- **AIM OF THE EXERCISE**: State the number of lines in the material below that have "scene" in them, without any other text.

============================================================

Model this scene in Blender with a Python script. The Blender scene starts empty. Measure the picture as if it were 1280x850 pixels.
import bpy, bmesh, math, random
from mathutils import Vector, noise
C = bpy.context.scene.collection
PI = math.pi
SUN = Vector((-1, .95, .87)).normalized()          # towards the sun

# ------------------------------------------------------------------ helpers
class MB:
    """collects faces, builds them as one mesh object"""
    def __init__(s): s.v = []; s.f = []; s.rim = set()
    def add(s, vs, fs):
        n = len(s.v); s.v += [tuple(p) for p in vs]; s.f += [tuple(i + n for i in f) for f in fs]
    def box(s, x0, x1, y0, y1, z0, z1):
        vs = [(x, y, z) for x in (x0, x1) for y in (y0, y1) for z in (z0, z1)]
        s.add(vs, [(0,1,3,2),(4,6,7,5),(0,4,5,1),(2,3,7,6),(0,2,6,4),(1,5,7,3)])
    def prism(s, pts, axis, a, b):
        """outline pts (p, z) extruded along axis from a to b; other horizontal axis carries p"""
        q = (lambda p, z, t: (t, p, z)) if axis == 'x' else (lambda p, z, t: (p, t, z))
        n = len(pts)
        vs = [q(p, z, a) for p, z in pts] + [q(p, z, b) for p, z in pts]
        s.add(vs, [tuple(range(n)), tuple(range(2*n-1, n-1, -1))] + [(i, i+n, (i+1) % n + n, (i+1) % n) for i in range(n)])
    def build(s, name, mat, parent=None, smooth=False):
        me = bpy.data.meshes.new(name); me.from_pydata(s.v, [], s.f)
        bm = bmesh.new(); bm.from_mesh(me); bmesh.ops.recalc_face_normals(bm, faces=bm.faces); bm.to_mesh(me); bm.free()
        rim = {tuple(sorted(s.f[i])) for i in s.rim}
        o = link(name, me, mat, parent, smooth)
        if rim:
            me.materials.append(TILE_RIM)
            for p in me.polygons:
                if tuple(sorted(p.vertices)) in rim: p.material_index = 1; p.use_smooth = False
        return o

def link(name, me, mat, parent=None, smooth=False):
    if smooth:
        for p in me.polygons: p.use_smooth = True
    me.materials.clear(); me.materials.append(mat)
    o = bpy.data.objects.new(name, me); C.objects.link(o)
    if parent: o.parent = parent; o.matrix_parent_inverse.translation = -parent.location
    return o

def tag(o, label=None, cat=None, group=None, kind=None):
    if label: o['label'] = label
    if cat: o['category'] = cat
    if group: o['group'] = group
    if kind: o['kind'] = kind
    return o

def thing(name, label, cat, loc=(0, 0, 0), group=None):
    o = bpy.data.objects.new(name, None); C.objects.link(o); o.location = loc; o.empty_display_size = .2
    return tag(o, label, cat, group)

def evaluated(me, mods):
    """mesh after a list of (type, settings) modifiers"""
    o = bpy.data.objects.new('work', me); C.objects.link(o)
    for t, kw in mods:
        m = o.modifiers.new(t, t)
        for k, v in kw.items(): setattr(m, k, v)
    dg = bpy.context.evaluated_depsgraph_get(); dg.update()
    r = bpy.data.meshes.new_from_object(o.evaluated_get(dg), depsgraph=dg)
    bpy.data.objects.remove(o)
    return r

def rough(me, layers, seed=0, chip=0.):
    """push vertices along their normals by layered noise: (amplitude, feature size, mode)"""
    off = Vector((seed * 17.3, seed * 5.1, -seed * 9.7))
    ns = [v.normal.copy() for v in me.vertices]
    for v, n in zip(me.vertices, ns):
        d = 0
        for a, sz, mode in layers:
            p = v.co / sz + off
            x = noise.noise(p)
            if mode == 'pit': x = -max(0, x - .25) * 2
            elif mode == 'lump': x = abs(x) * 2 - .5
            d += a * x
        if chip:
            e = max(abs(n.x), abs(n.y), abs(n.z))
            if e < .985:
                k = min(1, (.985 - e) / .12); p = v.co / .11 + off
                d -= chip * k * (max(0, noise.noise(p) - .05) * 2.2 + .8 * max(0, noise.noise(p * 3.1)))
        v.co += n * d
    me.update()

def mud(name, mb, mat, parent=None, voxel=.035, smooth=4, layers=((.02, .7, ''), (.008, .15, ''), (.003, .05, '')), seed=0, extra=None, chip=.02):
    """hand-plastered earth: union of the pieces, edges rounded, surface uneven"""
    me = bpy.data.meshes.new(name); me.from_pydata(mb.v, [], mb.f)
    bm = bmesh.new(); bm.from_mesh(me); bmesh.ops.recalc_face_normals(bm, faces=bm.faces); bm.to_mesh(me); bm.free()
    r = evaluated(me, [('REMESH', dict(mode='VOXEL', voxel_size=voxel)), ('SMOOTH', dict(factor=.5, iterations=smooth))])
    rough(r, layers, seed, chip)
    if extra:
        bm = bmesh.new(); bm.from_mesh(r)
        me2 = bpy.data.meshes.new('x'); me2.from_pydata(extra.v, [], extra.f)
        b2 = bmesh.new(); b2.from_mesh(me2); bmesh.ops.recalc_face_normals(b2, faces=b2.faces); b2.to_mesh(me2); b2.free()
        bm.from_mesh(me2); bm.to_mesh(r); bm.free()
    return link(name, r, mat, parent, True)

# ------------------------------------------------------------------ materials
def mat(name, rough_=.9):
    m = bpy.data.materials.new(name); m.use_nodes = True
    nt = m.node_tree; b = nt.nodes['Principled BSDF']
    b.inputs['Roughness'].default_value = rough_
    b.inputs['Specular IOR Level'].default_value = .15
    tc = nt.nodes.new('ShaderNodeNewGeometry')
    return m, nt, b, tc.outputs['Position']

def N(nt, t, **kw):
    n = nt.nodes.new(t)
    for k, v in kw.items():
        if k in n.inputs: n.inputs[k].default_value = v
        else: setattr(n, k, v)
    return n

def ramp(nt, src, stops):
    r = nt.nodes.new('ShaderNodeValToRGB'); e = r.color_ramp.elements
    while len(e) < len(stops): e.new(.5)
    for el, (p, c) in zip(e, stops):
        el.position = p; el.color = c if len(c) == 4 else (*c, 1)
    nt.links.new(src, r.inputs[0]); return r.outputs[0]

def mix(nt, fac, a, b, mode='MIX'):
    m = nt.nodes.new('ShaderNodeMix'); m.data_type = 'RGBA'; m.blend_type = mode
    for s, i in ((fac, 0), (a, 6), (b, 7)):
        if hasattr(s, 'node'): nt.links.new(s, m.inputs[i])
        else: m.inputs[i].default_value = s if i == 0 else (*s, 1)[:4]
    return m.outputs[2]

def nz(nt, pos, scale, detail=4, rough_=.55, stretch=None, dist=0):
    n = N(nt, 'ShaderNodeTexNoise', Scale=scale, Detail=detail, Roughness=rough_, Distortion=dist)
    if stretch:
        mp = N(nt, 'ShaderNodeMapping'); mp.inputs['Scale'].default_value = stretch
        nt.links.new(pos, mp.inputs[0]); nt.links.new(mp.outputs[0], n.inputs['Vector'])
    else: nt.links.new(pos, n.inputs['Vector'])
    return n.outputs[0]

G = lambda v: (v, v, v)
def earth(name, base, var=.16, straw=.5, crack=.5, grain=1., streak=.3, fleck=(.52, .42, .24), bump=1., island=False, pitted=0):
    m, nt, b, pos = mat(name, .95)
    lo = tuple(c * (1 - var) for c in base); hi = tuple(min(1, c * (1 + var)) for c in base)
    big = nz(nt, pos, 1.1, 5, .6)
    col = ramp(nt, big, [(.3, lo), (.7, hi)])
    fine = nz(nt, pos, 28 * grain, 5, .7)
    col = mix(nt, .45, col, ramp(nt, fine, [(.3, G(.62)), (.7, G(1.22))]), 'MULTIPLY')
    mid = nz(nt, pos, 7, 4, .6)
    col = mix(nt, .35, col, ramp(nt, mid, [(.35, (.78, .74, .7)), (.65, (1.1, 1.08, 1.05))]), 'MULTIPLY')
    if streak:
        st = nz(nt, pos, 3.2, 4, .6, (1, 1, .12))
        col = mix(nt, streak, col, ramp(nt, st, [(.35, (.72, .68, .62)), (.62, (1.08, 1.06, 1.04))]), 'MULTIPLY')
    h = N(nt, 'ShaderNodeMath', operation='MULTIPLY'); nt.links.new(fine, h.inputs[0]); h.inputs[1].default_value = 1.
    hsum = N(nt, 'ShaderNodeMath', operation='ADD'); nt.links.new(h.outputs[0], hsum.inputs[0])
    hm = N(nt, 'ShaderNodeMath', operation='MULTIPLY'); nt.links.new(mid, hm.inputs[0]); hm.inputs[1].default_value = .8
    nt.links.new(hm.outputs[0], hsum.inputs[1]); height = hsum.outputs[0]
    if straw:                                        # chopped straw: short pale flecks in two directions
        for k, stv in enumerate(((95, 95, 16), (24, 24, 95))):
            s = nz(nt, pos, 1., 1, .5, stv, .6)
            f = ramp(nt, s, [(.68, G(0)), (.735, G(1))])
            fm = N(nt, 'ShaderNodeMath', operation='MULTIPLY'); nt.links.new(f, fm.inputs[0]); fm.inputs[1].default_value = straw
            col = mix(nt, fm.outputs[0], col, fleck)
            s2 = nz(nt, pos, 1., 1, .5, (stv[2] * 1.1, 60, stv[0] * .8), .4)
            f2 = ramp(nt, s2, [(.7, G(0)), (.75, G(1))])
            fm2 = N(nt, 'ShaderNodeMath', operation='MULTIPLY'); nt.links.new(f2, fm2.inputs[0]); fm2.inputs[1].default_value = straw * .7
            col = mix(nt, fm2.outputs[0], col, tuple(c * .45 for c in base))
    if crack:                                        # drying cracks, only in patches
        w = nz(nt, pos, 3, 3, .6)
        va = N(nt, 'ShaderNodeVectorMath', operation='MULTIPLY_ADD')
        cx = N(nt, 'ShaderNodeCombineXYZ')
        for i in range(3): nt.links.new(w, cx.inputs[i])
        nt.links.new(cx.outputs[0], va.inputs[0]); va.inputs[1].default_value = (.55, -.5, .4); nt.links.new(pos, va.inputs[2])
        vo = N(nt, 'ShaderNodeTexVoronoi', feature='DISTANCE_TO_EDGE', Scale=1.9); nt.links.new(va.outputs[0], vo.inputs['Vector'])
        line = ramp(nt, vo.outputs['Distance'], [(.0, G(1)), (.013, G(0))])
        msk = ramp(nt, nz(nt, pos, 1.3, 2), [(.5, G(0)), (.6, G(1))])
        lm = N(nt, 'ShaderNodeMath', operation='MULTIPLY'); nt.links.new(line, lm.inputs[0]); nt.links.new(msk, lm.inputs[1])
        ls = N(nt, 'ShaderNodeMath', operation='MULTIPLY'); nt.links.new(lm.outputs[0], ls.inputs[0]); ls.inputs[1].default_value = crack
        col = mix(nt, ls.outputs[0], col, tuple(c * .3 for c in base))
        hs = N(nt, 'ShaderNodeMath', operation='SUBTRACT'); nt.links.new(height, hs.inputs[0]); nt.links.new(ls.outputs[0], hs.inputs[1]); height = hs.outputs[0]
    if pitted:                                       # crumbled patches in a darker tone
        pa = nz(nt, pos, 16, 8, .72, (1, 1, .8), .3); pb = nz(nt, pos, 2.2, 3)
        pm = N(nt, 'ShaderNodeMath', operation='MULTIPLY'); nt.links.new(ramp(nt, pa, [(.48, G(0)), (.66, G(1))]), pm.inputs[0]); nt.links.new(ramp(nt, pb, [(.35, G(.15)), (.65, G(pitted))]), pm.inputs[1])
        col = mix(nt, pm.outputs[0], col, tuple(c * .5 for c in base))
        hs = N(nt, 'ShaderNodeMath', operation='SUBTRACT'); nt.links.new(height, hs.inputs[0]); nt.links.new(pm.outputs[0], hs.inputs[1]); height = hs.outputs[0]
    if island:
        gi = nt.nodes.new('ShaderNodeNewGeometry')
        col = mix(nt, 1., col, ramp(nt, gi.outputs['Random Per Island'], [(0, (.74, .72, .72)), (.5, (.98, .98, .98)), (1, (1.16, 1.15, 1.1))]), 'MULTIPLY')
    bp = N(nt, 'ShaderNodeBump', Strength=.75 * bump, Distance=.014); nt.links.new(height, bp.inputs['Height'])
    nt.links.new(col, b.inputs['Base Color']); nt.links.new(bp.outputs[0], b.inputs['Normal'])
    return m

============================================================

- **ANSWER**: 2